The Internet is for Spam
Eggs, ham, sausage and spam.
Some say the Internet is for porn; but you know that in truth the Internet is for spam. As communication technologies got cheaper, the cost of grabbing a megaphone and jamming it up against the aching ear-drums of an advertising-jaded public collapsed: Meanwhile, the content-is-king mantra of the monetization mavens gridlocked the new media in an advertising-supported business model. The great and the good of the Academy have been fighting a losing battle against the Anglo-Saxon hucksterization model for the past thirty years: But the sad truth is that the battle’s lost. The tide of war was turned in Beijing and New Delhi, when the rapidly industrializing new superpowers climbed on the MAKE MONEY FAST band-wagon and gave free reign to the free market, red in tooth and claw – just as long as the sharp bits were directed outwards. And today the entire world is still drowning in a sea of attention-grabbing unregulated unethical untruthful spamvertising.

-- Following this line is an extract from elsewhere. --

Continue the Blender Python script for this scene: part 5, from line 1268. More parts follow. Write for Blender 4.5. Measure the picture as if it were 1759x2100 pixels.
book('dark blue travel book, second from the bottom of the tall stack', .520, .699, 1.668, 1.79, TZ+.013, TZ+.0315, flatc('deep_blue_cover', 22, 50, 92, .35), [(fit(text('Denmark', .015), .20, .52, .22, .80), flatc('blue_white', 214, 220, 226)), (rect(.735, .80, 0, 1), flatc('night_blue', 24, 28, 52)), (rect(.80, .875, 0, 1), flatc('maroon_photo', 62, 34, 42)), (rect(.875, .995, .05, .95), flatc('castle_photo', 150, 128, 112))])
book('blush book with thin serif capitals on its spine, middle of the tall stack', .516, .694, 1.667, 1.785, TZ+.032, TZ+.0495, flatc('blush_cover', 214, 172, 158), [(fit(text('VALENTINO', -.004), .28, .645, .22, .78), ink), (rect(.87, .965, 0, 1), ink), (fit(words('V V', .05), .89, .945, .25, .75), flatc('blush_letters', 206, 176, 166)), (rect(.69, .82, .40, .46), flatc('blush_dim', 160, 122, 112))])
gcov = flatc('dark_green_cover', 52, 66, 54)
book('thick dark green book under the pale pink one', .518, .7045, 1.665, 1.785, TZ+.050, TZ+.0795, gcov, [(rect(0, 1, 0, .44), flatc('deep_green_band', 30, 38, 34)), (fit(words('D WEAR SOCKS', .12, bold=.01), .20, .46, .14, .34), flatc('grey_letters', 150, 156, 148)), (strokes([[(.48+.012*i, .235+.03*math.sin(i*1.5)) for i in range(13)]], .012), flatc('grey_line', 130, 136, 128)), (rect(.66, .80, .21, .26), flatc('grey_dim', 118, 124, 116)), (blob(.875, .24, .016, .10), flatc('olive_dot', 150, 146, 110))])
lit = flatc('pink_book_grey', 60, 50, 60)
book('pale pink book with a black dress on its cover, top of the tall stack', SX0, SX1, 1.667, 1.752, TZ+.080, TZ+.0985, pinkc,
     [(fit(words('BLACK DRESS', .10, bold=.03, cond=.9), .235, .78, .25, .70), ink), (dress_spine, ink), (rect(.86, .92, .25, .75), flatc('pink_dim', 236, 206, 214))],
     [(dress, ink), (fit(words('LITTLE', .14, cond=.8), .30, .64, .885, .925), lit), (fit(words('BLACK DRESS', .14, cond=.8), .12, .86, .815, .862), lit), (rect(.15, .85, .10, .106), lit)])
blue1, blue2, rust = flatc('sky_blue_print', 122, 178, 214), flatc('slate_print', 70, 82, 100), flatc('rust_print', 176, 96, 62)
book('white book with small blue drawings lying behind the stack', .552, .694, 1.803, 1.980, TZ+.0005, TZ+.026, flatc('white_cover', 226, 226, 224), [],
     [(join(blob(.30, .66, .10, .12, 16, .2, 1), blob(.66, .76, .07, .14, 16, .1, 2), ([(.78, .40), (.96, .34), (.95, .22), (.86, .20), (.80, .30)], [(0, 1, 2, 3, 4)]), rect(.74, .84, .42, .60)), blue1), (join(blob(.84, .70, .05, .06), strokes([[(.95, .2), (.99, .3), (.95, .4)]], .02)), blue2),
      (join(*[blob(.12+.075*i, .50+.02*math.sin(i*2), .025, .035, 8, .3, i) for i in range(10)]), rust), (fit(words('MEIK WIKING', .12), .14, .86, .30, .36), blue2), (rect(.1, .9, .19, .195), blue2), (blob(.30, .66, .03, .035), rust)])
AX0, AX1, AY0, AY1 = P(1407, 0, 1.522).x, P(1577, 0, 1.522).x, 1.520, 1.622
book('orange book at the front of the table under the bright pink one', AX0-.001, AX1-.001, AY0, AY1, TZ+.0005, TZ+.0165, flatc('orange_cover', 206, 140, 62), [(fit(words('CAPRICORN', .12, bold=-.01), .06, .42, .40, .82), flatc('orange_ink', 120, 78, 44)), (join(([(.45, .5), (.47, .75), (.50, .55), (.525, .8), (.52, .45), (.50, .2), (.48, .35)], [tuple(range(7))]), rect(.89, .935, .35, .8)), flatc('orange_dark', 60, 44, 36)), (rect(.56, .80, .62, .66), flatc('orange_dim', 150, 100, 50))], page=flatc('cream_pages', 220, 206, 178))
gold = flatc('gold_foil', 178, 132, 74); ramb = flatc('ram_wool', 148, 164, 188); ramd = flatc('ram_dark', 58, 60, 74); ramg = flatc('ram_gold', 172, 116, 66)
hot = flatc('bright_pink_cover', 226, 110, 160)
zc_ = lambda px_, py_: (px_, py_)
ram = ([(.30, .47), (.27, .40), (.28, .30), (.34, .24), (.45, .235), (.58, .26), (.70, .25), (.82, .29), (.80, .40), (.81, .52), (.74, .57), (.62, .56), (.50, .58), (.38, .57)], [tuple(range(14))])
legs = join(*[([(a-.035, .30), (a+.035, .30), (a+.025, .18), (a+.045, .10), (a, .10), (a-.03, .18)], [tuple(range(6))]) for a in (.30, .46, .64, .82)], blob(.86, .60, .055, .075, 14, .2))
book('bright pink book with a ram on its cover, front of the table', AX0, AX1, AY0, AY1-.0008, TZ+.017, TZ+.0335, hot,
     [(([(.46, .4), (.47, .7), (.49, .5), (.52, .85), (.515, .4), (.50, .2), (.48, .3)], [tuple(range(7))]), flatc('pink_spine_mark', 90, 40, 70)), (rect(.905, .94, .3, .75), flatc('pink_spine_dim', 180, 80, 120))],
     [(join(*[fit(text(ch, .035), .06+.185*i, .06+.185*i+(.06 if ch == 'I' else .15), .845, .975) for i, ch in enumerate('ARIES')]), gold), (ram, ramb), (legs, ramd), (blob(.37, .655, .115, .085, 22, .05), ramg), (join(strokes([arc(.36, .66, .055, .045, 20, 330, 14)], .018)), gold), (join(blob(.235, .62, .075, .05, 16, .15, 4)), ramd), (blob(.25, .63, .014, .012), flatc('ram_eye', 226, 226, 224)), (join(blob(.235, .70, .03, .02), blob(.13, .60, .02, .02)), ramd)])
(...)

Spam, ham, sausage and spam.
Rule 34, Charles Stross
Does that sound like a plausible description of the Internet of 2023 or not?
Rule 34 by Charles Stross is an Internet-savvy, darkly funny police procedural set in Edinburgh, a decade in the future. DI Liz Kavanaugh of the Rule 34 Squad is called in to investigate when three spammers are murdered. Well worth a read.
I hope Charles is wrong and the battle against hucksterization of the Internet hasn’t been lost by 2023, but I’ve a nasty feeling some of his predictions will turn out to be painfully accurate.